SALMIYA – The authorities in Kuwait have now revised visa rules for expats aged over 60 years to transfer their residency to the private sector. 

The employment regulator of the country, Public Manpower Authority (PAM) has decided to revise visa rules for expats aged over 60 years old. There are some conditions for the process including payment of an additional annual fee of KD (Kuwaiti Dinar) 250. 

The change effectively means that that foreign residents over 60 years of age will be allowed to live in Kuwait by working in the private sector and will facilitate those who had been part of the government, state-owned departments, dependents of a resident, or investors or partners in commercial or industrial sectors.

Besides, those with self-sponsored residency can also avail the opportunity as part of fresh changes. The authority has clarified that the workers must be insured with an irrevocable comprehensive health insurance policy issued by one of the companies qualified and approved to issue the insurance policy by the Insurance Regulatory Unit. Earlier, there was a blanket ban on residency renewal in Kuwait but the authorities have now liberalized their approach. 

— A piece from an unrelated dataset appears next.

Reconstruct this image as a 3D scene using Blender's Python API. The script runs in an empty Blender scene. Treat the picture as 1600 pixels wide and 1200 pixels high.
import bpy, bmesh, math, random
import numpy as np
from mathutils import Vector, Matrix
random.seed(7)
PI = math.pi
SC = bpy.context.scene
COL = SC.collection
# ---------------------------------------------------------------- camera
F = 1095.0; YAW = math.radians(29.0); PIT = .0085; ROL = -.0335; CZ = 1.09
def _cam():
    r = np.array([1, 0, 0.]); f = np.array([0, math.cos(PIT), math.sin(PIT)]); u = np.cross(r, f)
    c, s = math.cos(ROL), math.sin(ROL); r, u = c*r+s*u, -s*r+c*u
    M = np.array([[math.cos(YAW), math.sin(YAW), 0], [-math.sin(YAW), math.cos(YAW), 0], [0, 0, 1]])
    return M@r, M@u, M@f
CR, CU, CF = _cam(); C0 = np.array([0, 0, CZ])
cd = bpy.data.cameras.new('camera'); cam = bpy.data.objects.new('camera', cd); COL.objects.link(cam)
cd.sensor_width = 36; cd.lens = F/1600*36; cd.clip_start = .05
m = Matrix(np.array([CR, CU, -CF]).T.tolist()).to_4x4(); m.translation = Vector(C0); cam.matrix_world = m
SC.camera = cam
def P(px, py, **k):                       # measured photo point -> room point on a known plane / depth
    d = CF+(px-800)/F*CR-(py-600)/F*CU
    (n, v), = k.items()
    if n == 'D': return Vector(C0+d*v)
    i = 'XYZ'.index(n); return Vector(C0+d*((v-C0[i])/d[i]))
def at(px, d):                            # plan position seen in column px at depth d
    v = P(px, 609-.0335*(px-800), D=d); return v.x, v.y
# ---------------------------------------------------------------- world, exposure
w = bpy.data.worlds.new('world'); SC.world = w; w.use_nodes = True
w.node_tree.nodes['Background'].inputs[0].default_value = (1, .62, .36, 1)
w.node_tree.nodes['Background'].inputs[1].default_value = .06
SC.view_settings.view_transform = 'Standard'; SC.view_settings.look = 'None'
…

Like all other countries, Kuwait is also in the process to attract more foreign talent and as part of this, it is mulling long-term residency visas for foreign residents and investors for up to 15 years.

The country welcomes hundreds of workers every year from across the globe including Pakistan who travel to the country due to multiple reasons including the currency conversion rate. As of March this year, One Kuwaiti Dinar equals Rs 909 Pakistani rupees.

Kuwait is a country of the Arabian Peninsula located in the northwestern corner of the Persian Gulf with a total area of 17,820 km² and a total coastline of 499 km. The country boasts a population slightly over 4.2 million.